Tadını hala unutamadığım o süper ötesi lazanyayı çiğnerken, bana merakla bakan o 10 çift gözü daha da merakta bırakmamak adına, ağzımdaki lokmayı yutmadan beden dilimle “çok güzel” demeye çalışmıştım, işte ne olduysa tamda o anda oldu.


Türkiye’de beden diliyle güzel demek için avuç içinizi yukarı çevirip parmaklarınızı da birleştirerek yukarı aşağı hareket ettirirsiniz. Türkiye’de “Güzel” anlamına gelen bu hareket İtalya’da ise oldukça kötü bir manaya sahiptir. “Ne halt ediyorsun?”, “Neden bahsediyorsun?” gibi anlamlara gelen bu hareketi işte tam da lazanyayı çiğnerken, inanılmaz misafirperver bu aileye karşı yapmıştım.
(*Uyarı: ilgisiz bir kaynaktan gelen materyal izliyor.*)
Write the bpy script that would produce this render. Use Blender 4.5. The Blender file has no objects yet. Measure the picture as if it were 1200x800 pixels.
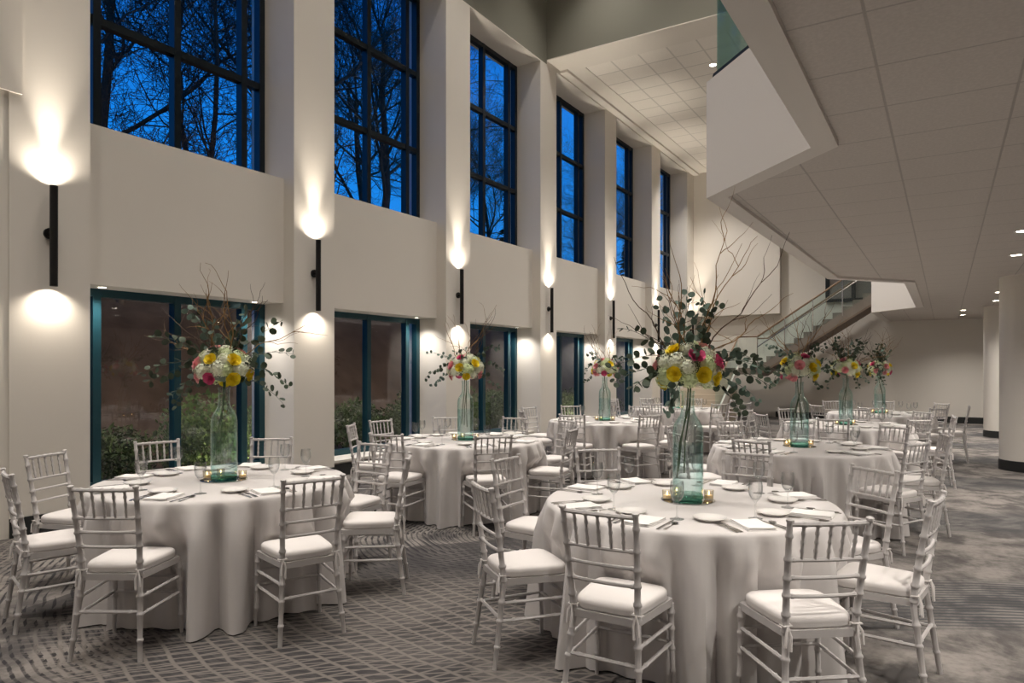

Eğer biri benden sessizliğin tanımını yapmamı istese, işte tam bu anı tarif ederim. Zira ananenin neye uğradığını şaşırmmış o bakışını hala aklımdan çıkartamıyorum.

Her ne kadar hemen yanlış anlaşılmayı anlayıp, büyük bir çabayla izah etmeye çalışsam da, o hareketi yapmam ve İtalya’da o hareketin tamamen farklı bir anlama geldiğini hatırlamam arasında geçen o 5 saniyelik süre içerisinde ortam sanki bir anda 50 derece soğuyuvermişti.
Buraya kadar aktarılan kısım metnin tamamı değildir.